▶ _Directive_: Exactly retype the lines from the top of the data through the line containing "rpipe(R3, 24.55, .06, 3.3, -1.4, .05, 'gutter')", leaving out every picture.

--- Start of Dataset entries ---

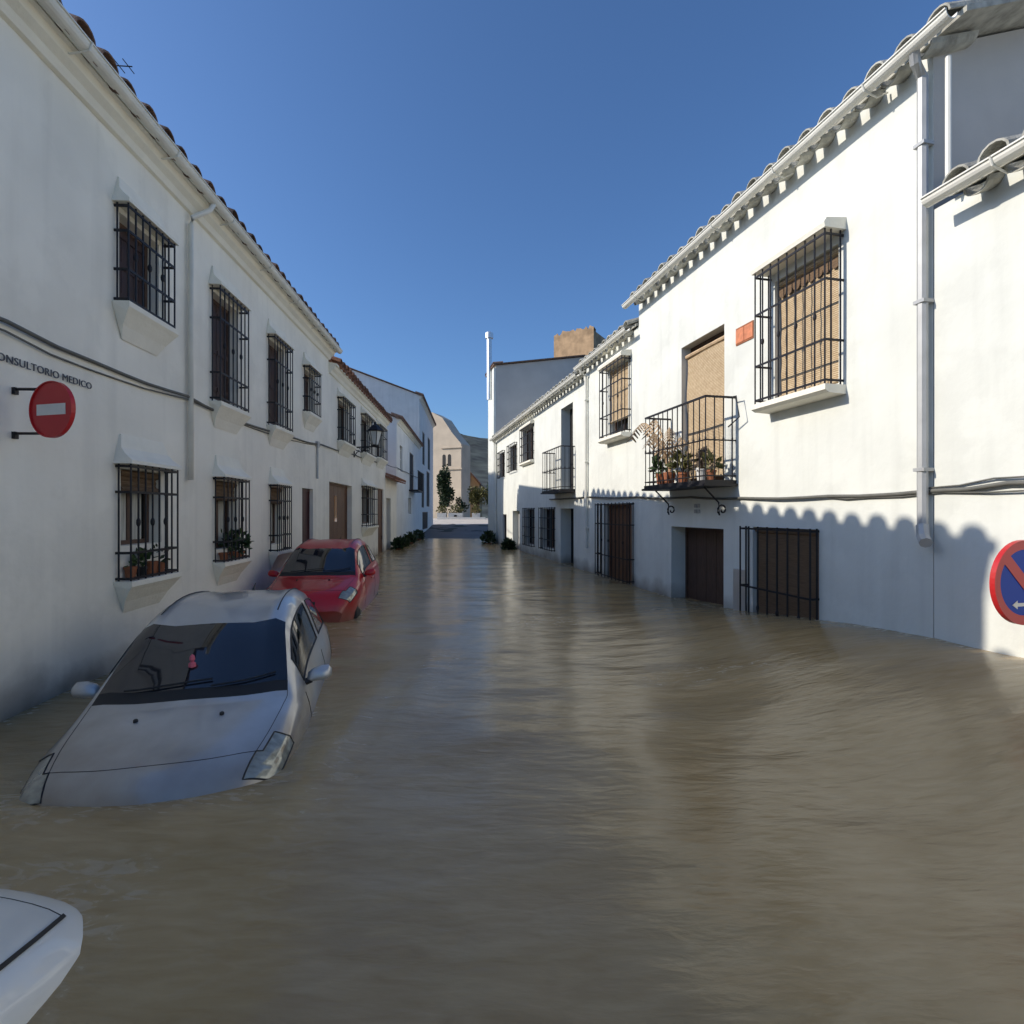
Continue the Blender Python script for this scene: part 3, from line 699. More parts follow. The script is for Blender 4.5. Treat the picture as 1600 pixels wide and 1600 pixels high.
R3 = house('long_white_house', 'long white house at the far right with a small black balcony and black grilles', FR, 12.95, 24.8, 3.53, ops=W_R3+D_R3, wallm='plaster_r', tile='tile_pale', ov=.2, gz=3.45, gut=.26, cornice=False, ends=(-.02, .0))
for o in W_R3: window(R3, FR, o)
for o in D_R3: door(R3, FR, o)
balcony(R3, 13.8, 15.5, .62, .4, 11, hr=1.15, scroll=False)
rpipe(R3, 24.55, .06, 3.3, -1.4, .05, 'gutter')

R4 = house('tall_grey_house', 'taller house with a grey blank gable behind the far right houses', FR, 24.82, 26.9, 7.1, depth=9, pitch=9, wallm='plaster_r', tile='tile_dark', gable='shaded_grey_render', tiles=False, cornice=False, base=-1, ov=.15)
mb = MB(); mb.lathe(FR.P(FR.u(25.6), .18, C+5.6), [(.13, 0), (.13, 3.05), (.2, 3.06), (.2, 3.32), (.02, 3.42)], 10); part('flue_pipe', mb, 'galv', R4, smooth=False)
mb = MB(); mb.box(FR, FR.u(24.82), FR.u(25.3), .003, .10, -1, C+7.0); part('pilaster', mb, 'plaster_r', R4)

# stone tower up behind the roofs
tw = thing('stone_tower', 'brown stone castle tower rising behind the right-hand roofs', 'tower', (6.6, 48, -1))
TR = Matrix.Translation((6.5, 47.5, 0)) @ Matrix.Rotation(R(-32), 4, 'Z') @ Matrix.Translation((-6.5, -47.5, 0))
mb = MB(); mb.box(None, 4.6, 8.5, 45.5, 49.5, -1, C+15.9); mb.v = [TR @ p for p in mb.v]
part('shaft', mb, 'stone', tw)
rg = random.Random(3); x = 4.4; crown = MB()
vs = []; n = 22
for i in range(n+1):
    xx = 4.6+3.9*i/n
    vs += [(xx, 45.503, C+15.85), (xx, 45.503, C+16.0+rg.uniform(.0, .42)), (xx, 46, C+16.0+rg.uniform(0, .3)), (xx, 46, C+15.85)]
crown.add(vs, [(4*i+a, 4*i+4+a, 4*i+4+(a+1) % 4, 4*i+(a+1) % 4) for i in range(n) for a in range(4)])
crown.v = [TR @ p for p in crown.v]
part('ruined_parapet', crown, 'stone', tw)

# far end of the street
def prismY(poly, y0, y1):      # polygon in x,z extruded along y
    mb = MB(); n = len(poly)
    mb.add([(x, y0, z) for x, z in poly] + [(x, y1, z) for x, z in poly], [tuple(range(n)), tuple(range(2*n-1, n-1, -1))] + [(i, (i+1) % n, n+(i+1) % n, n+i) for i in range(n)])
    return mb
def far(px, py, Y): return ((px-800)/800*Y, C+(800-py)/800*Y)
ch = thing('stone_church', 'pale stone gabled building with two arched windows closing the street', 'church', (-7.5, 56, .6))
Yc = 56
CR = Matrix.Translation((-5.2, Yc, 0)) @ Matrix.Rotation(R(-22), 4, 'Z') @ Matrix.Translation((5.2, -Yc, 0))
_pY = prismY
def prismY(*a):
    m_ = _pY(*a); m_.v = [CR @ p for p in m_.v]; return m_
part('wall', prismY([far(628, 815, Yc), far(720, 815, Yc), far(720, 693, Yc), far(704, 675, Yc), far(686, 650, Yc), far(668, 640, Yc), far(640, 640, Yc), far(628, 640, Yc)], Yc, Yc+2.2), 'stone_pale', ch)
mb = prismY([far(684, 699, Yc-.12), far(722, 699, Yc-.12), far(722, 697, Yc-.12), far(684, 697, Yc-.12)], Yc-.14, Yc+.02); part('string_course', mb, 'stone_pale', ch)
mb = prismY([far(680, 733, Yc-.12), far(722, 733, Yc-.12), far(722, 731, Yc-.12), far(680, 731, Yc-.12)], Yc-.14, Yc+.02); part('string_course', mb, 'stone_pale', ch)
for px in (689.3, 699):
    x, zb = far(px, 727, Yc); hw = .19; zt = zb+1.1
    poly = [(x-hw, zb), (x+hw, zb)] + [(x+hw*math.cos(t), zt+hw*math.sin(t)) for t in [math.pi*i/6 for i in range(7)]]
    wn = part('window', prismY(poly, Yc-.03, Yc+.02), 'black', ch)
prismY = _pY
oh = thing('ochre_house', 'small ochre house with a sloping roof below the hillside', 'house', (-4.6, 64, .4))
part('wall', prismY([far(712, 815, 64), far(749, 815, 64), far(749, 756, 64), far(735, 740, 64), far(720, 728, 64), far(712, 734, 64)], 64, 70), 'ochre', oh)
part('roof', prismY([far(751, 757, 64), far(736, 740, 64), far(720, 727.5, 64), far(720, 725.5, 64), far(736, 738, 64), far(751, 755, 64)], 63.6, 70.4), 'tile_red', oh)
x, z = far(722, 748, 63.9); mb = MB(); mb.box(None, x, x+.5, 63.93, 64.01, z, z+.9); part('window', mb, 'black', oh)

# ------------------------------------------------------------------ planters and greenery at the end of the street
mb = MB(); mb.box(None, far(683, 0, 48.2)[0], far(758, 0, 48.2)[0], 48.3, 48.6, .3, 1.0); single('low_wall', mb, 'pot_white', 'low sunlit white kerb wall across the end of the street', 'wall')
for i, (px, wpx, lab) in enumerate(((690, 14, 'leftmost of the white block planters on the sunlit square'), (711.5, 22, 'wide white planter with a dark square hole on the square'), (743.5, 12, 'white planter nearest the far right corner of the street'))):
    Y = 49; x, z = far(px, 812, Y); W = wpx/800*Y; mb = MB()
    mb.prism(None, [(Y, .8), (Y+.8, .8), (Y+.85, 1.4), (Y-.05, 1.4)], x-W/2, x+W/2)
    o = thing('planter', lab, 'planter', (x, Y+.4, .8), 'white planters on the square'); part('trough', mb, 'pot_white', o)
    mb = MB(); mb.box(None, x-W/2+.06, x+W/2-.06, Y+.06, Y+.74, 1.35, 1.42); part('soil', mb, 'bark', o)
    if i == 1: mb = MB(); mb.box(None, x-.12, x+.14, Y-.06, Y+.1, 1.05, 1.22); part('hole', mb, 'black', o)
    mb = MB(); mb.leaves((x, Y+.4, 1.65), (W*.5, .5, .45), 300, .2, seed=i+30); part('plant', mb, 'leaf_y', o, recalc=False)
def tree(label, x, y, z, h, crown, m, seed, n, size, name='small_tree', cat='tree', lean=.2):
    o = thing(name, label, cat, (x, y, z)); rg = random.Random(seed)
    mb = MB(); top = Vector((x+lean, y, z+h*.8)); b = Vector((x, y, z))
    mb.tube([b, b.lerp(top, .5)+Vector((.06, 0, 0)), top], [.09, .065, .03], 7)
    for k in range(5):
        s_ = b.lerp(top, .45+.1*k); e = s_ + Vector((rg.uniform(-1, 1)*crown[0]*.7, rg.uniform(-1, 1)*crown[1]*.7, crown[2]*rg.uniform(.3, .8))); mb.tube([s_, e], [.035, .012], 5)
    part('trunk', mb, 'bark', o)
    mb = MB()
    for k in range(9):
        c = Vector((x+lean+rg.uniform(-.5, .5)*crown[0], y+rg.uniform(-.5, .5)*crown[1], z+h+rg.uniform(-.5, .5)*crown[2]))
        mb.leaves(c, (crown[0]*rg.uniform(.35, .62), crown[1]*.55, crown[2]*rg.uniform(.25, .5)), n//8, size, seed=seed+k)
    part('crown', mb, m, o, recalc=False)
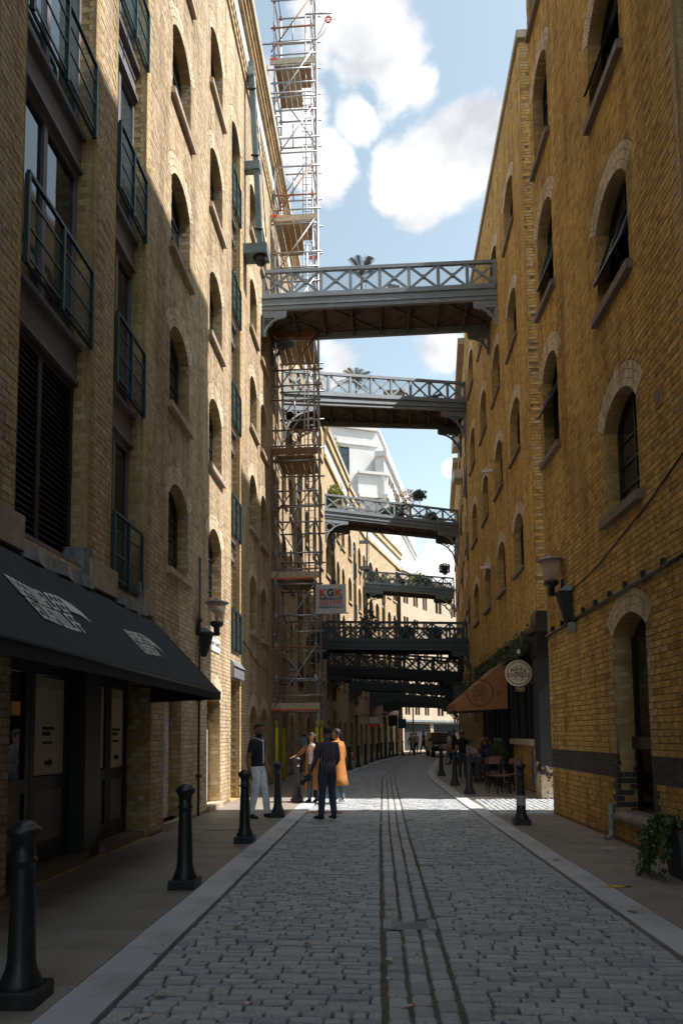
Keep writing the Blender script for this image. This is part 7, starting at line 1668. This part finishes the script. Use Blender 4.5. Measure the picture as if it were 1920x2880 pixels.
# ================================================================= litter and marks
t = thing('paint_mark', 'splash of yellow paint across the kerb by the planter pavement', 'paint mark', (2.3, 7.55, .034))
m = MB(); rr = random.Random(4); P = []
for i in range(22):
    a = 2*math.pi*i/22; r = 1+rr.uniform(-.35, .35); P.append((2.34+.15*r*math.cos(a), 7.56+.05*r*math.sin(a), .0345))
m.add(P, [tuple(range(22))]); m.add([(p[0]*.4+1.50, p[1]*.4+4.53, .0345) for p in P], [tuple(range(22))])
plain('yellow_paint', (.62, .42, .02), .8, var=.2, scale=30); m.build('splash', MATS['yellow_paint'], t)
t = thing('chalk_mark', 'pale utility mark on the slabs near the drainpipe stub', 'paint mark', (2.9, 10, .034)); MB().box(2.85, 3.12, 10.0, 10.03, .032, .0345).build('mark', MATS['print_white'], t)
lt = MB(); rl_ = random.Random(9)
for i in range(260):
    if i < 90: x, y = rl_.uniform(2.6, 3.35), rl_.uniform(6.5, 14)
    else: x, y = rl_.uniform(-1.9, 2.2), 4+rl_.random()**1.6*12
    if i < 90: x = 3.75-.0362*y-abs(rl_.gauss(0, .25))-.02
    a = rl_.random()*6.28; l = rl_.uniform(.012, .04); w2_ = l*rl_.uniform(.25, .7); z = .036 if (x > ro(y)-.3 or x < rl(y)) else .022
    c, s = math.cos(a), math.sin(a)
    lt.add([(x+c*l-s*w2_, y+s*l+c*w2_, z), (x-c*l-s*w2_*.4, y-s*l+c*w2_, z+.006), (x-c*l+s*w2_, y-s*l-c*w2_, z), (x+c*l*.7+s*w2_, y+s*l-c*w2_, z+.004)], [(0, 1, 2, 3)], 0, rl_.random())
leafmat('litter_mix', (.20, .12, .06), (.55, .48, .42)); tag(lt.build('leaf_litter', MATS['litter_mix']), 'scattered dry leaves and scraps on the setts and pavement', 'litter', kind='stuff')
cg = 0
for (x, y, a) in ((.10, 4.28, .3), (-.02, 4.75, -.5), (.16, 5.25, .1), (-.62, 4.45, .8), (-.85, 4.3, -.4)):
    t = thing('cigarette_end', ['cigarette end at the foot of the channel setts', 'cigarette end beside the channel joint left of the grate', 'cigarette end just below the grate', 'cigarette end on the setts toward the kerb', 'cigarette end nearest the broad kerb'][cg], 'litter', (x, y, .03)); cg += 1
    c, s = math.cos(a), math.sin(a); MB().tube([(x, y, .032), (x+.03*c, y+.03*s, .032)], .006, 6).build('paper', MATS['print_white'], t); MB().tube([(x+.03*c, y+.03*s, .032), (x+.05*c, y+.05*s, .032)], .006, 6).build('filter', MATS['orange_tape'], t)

--- End of Dataset entries ---

▶ _Output for this task_:
Continue the Blender Python script for this scene: part 3, from line 699. More parts follow. The script is for Blender 4.5. Treat the picture as 1600 pixels wide and 1600 pixels high.
R3 = house('long_white_house', 'long white house at the far right with a small black balcony and black grilles', FR, 12.95, 24.8, 3.53, ops=W_R3+D_R3, wallm='plaster_r', tile='tile_pale', ov=.2, gz=3.45, gut=.26, cornice=False, ends=(-.02, .0))
for o in W_R3: window(R3, FR, o)
for o in D_R3: door(R3, FR, o)
balcony(R3, 13.8, 15.5, .62, .4, 11, hr=1.15, scroll=False)
rpipe(R3, 24.55, .06, 3.3, -1.4, .05, 'gutter')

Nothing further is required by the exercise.